ALEC Sets Sights On New Anti-Voting Bills in States

Super Tuesday voters leave a polling location Tuesday, March 5, 2024, in Mount Holly, N.C. (AP Photo/Chris Carlson)
Super Tuesday voters leave a polling location Tuesday, March 5, 2024, in Mount Holly, N.C. (AP Photo/Chris Carlson)

A right-wing think tank known for drafting model legislation for state GOP lawmakers, is expanding its state-level anti-voting efforts.

In a recent press release, the American Legislative Exchange Council (ALEC) announced an anti-voter push with a new “Process and Procedures Task Force” to focus on passing a new slate of state-level voter suppression bills. 

It’s not new territory for ALEC — in recent years, ALEC has been responsible for drafting the language for controversial anti-voting bills like the Safeguard American Voter and Elections (SAVE) Act and the School Board Election Date Act — but the new task force “will expand these efforts.” 

According to the release, the task force will focus on “streamlining government, strengthening voter ID requirements, blocking foreign influence through illicit campaign donations, and addressing concerns over the late arrival and counting of mail-in ballots.”

That last topic — grace periods for mail-in ballots — is the latest target in the GOP’s war on voting, Democracy Docket has reported. Trump’s sweeping anti-voting executive order would press states to reject all mail-in ballots that arrive after Election Day, as would the national SAVE Act. And a GOP lawsuit challenging Mississippi’s ballot receipt deadline law is poised to be considered by SCOTUS. Currently, 16 states and Washington, D.C. allow for these ballots. 

Founded in 1973, ALEC has long worked behind the scenes as a Republican “bill mill” to push a myriad of far-right anti-voting, anti-democracy policies into state legislatures across the country.  The group counts thousands of state lawmakers among its dues-paying members and boasts its policy-making influence in state legislatures. For more than two decades one of ALEC’s top priorities has been to pass various voter ID laws that disenfranchise student, disabled, low-income, elderly and minority voters in as many states as possible. 

Since 2023, ALEC has pushed the SAVE Act on both the federal and state levels, drafting language for state lawmakers to introduce their own versions of the sweeping anti-voter bill that would disenfranchise millions of voters. With its new anti-voting task force, ALEC plans to renew a push for states to pass the Only Citizens Vote Act — an anti-voting bill that goes further than the federal SAVE Act by banning noncitizens from voting in “any and all public elections on any and all matters.” Some cities in California, Maryland and Vermont, as well as Washington, D.C., allow noncitizens to vote in local elections, but the Only Citizens Vote Act would bar them from voting in every election — even if they’re legal U.S. residents. 

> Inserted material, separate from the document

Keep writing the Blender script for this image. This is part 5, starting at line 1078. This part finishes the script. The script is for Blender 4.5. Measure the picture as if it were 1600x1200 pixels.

“It’s time to safeguard the electoral process through the principles of federalism, transparency, and constitutional integrity,” ALEC CEO Lisa B. Nelson said in the release announcing the group’s new anti-voting task force. “For more than a decade, we’ve watched the rise of misinformation, media manipulation, and coordinated campaigns designed to undermine faith in elections. Now is time to act.”